Teresa Kiplinger’s recent Instagram post, titled “How It Started,” showed the first piece that the American jeweler ever made: a rustic silver ring crudely stamped with the word “gray,” the four capital letters spaced a little unevenly along the band.
The “How It’s Going” video that followed showed jewelry depicting extraordinarily detailed images and scenes: swallows pierced with arrows, cows swept up in a tornado, an eye in the sky watching over an apocalyptic scene and fragments of original poetry, all carved, etched, engraved, enameled or sculpted.

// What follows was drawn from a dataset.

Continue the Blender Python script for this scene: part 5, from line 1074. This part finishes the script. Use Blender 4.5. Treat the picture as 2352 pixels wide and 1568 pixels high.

But she notes that has not been her life’s work. “Jewelry for me has been a second act,” said Ms. Kiplinger, 56, who described herself as a career graphic designer. “I came to it in midlife when I was going through a divorce, and just looking at something to do with my hands to keep busy.”
In 2013, classes at a local arts center in Cleveland taught her to saw and solder. “I was learning those very basic skills, but I really caught the jewelry-making bug and wanted to keep going,” Ms. Kiplinger said. “But I didn’t get serious about it until 2015 when I lost my teenaged stepson, who took his own life. That grief process for me was so intense, I just threw it all into my fledgling metal work.”
Then she discovered that the Cleveland Institute of Art offered night classes in jewelry and metals: “They were kind of intense — eight weeks long, three hours a week, all in one go. The department was incredibly well equipped. And the people that were teaching those night classes were world-class caliber metalsmiths and goldsmiths.”